What we are observing here is a sophisticated version of Simpson’s paradox. Even though there is racial bias in every step of the policing, it may not be reflected in the estimand \(\text{ATE}_{M=1}\) because of the conditioning on \(M\). This issue does not occur for \(\text{ATE}\) because it is independent of the marginal distribution of \(D\).

Conclusions

In summary, we need to be very careful when interpreting \(\text{ATE}_{M=1}\) as a “causal” estimand. In certain circumstances, \(\text{ATE}_{M=1}\) may not even have the same sign as the underlying direct and indirect effects of race. When it is reasonable to assume mediator monotonicity (one of the necessary assumptions in the Princeton paper), that is \(\mathbb{P}(\text{white-only stop}) = 0\), this Simpson’s paradox disappears. However, mediator monotonicity and mandatory reporting also guarantee that the indirect effect is positive. So mediator monotonicity is an ironic assumption in the sense that it makes a study of racial bias biased a priori.

—Update— <2020-06-29 Mon>

One may wonder what might happen if \(\text{ATT}_{M=1}\) is used.

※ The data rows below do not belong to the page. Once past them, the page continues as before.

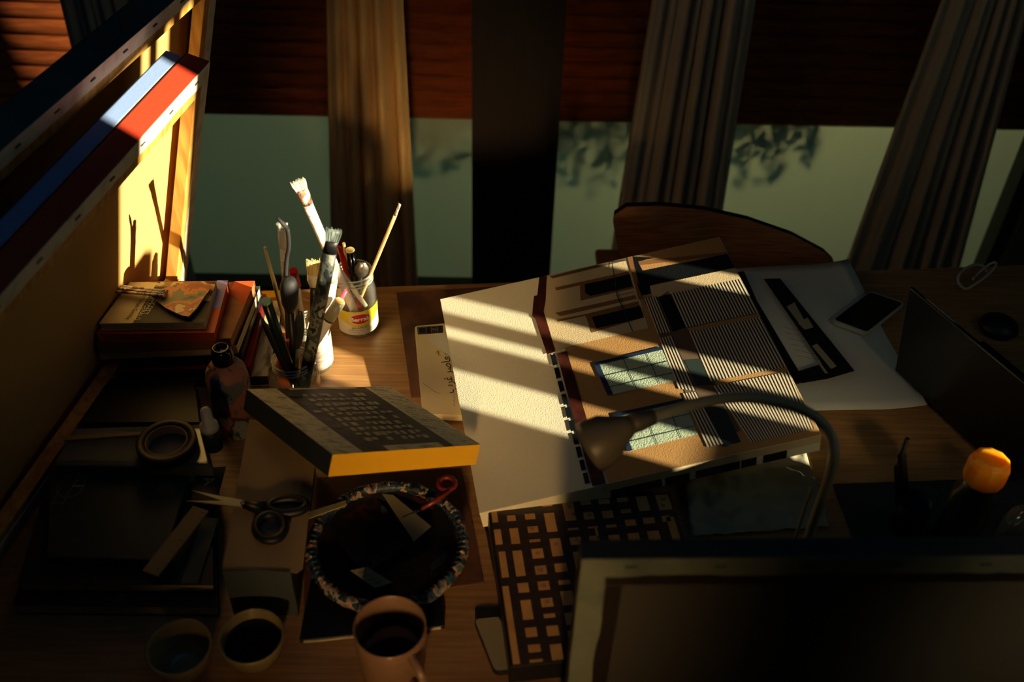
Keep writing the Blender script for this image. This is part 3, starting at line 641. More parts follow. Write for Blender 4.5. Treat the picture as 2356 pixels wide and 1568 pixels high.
for (x, y) in ((640, 350), (665, 400), (775, 405), (375, 500), (690, 580), (545, 610), (415, 672), (437, 790), (457, 897), (480, 1010), (1290, 300), (1290, 340)):
    o = at(1100+x/3.0267, 1050+y/3.0267, zb+.0006)
    for k_ in range(3): 
        a = random.uniform(-1, 1); tpm.ribbon([o+V((.002*k_-.002, -.002, 0)), o+V((.002*k_-.002+.001*a, .003, 0))], .0006, UP)
obj('checked_top', tpm, pb)
# ------------------------------------------------------------------ yellow sided painting
yb = thing('small_painting', 'yellow sided canvas with brown lattice painting resting on box and palette', 'painting')
YP = parallelogram([(568, 895), (895, 888), (1105, 1022), (765, 1045)], .812, 1)
yn = (YP[1]-YP[0]).cross(YP[3]-YP[0]).normalized(); yn = yn if yn.z > 0 else -yn
vtx = YP; tY = .031
sides = MB('navy'); lo = [p-yn*tY for p in vtx]
sides.add(list(vtx)+lo, [(0, 4, 5, 1), (3, 7, 4, 0), (4, 7, 6, 5)]); sides.use('yellow_paint').add(list(vtx)+lo, [(2, 6, 7, 3), (1, 5, 6, 2)])
obj('painted_sides', sides, yb, label='yellow painted front side')
B = lambda a, b, k_=0: (YP[0]*(1-a)+YP[1]*a)*(1-b)+(YP[3]*(1-a)+YP[2]*a)*b+yn*(.0003*k_)
face = MB('box_brown').add([B(0, 0), B(0, 1), B(1, 1), B(1, 0)], [(0, 1, 2, 3)])
def bq(mt, a0, a1, b0, b1, k_=1, sk=0): face.use(mt).add([B(a0, b0, k_), B(a0, b1, k_), B(a1, b1, k_), B(a1, b0, k_)], [(0, 1, 2, 3)])
bq('box_white', 0, .19, 0, 1); bq('box_white', .81, 1, 0, 1); bq('box_white', .27, .74, 0, .03); bq('box_white', .36, .74, .93, 1)
for k_ in range(9):
    a = [.30, .355, .41, .455, .50, .55, .60, .655, .70]
    for j in range(10):
        u = a[k_]+.004*math.sin(j*3+k_); w = random.uniform(.026, .042); b = .11+j*.078; h = random.choice((.03, .045, .052))
        if random.random() < .9: bq('box_square', u, u+w, b, b+h, 2)
for k_ in range(14):
    bq('board_dark', .20+.03*random.random(), .25+.04*random.random(), .08+k_*.06, .11+k_*.06, 2) if k_ % 2 else None
face.use('ink')
for (u0, n_) in ((.02, 22), (.83, 30)):
    for k_ in range(n_):
        b = .03+k_*.94/n_
        for j in range(5):
            u = u0+j*.03+.01*random.random(); pts = [B(u, b, 3), B(u+.012, b+.012*random.uniform(-1, 1), 3), B(u+.022, b, 3)]
            if u0 > .5 or random.random() < .35: face.ribbon(pts, .0007, yn)
obj('painted_face', face, yb)
# ------------------------------------------------------------------ carton, scissors
ct = thing('carton', 'upright cardboard carton with open flaps under the scissors', 'carton')
zc = .845; k0, k1, k2, k3 = at(574, 965, zc), at(712, 985, zc), at(668, 1315, zc), at(511, 1313, zc)
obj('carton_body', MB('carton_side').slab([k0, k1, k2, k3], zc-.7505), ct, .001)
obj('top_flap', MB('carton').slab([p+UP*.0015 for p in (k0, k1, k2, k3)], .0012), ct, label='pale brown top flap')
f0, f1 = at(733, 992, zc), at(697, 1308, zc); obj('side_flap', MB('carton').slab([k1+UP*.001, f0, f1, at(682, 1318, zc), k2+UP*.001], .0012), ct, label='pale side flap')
for o_, s_ in ((k3, k2),):
    rb = MB('steel_dark').tube([o_+UP*.002, s_+UP*.002], .0012, n=6); obj('front_crease', rb, ct)
sx = thing('scissors', 'black handled scissors lying open across the carton', 'scissors')
zs = .853; piv = at(560, 1160, zs)
def loop(c_, a, b, ang, r, mt='black'):
    pts = []
    for k_ in range(25):
        t = 2*PI*k_/24; x, y = a*math.cos(t), b*math.sin(t); pts.append(c_+V((x*math.cos(ang)-y*math.sin(ang), x*math.sin(ang)+y*math.cos(ang), 0)))
    return MB(mt).tube(pts, r, n=8, cap=False)
h1, h2 = at(663, 1163, zs), at(622, 1212, zs)
m_ = loop(h1, .024, .0125, .05, .0060); m_.tube([piv, h1+V((-.024, .001, 0))], [.005, .006], flat=.6); obj('handle', m_, sx)
m_ = loop(h2, .018, .0215, .5, .0060); m_.tube([piv, h2+V((-.004, .02, 0))], [.005, .007], flat=.6); obj('handle', m_, sx)
for tip in ((440, 1128), (428, 1152)):
    t_ = at(*tip, zs); d = (t_-piv).normalized(); q_ = UP.cross(d)
    obj('blade', MB('scissor_blade').add([piv+q_*.006, piv-q_*.005, t_, piv+q_*.006+UP*.002, piv-q_*.005+UP*.002, t_+UP*.001], [(0, 2, 1), (3, 4, 5), (0, 1, 4, 3), (1, 2, 5, 4), (2, 0, 3, 5)]), sx)
obj('pivot_screw', MB('steel').lathe(piv, [(.001, .003), (.003, .003), (.003, .005), (.001, .0055)], n=14), sx)
# ------------------------------------------------------------------ palette tray with its contents
plt = at(892, 1245, .80); R = 183*mpp(plt)
kb_ = flat('kraft_board', 'brown hardboard under the paint crusted palette dish', 'board', [(700, 1100), (1062, 1075), (1112, 1338), (700, 1400)], .754, .003, 'kraft')
db = thing('book', 'thin black sketchbook sticking out in front of the paint crusted dish', 'book')
P = [at(716, 1330, .763), at(1008, 1300, .763), at(1024, 1438, .763), at(688, 1472, .763)]
obj('cover', MB('black').slab(P, .0075), db, .0012); obj('page_block', MB('page').slab([P[0]*.0+(P[3]+(P[2]-P[3])*.03)-UP*.002+V((0, .004, 0)), P[2]+(P[3]-P[2])*.03-UP*.002+V((0, .004, 0)), P[2]+(P[3]-P[2])*.03-UP*.002-V((0, .0015, 0)), P[3]+(P[2]-P[3])*.03-UP*.002-V((0, .0015, 0))], .0035), db)
pd = thing('palette_dish', 'round dark dish with thick paint crusted rim beneath the yellow sided canvas', 'dish')
obj('dish', MB('paint_black').lathe((plt.x, plt.y, .7638), [(.001, 0), (R*.6, 0), (R*.86, .012), (R*.95, .030), (R*.91, .030), (R*.82, .014), (R*.58, .004), (.001, .004)], n=64), pd)
pts = []; rr = []
for k_ in range(97):
    t = 2*PI*k_/96; w = R*.95*(1+.02*pnoise(V((math.cos(t)*3, math.sin(t)*3, 0)))); pts.append(V((plt.x+w*math.cos(t), plt.y+w*math.sin(t), .795))); rr.append(.0075*(1+.35*pnoise(V((math.cos(t)*12, math.sin(t)*12, 5)))))
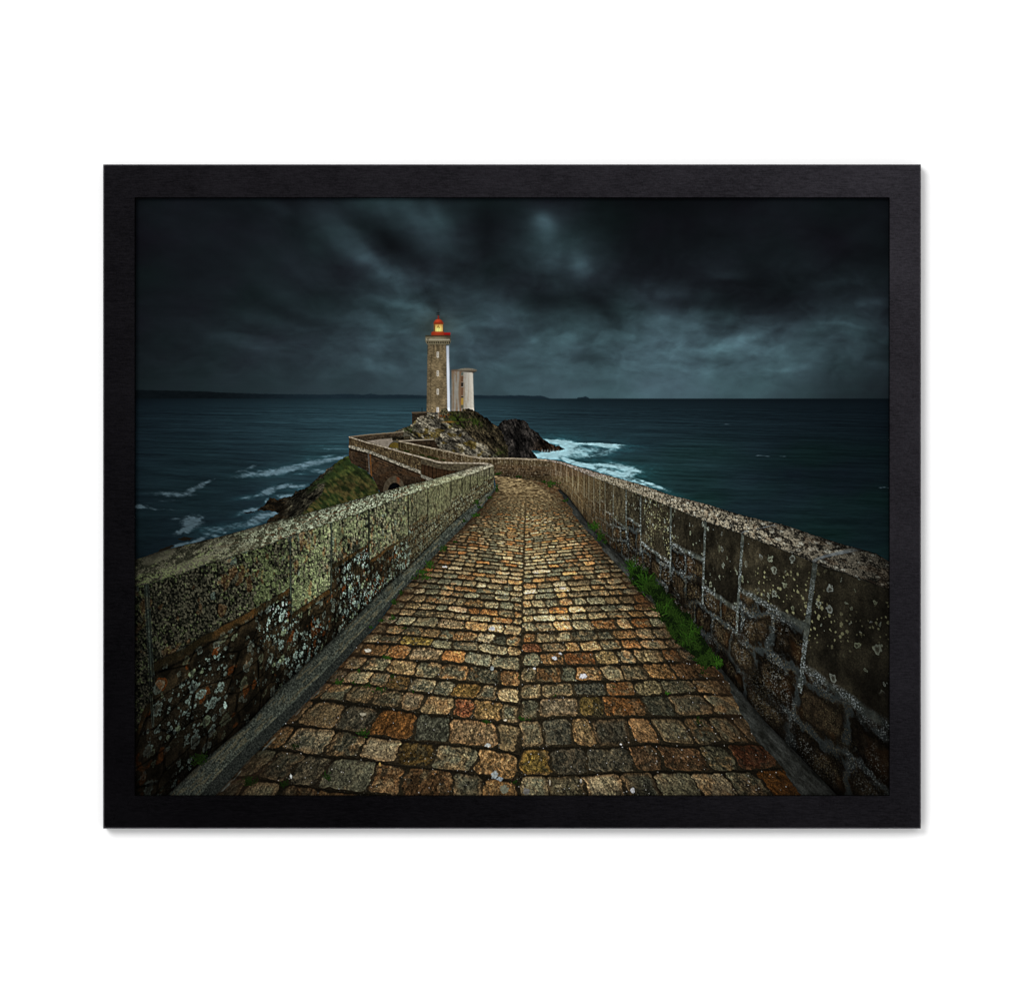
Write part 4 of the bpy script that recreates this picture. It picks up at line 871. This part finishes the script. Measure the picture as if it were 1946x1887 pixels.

Using the Bayes formula (and treatment ignorability), we have \[ \mathbb{P}(M(0) = m_0, M(1) = m_1 \mid D = 1, M = 1) = 1_{\{m_1 = 1\}} \cdot \frac{\mathbb{P}(M(0) = m_0, M(1) = m_1)}{\mathbb{P}(M=1 \mid D=1)}. \] So following the same argument as above,

\begin{align*} \text{ATT}_{M=1} =& \mathbb{E}[Y(1) - Y(0) \mid D=1, M=1] \\ =& \frac{\mathbb{E}[Y(1,1) - Y(0,1)] \cdot \mathbb{P}(\text{always stop}) + \mathbb{E}[Y(1,1) - Y(0,0)] \cdot \mathbb{P}(\text{black-only stop})}{\mathbb{P}(M=1 \mid D=1)} \\ =& \frac{\text{CDE} \cdot \mathbb{P}(\text{always stop}) + (\text{CDE} + B) \cdot \mathbb{P}(\text{black-only stop})}{\mathbb{P}(M=1 \mid D=1)}. \end{align*}

This unfortunately still has a potential Simpson’s paradox (against whites). That is, even if \(\text{CDE} < 0\) and \(\text{P}(\text{black-only stop}) < \text{P}(\text{white-only stop})\) so the whites are discriminated against in both steps, it is still possible that \(\text{ATT}_{M=1} > 0\) (blacks appear to be discriminated against).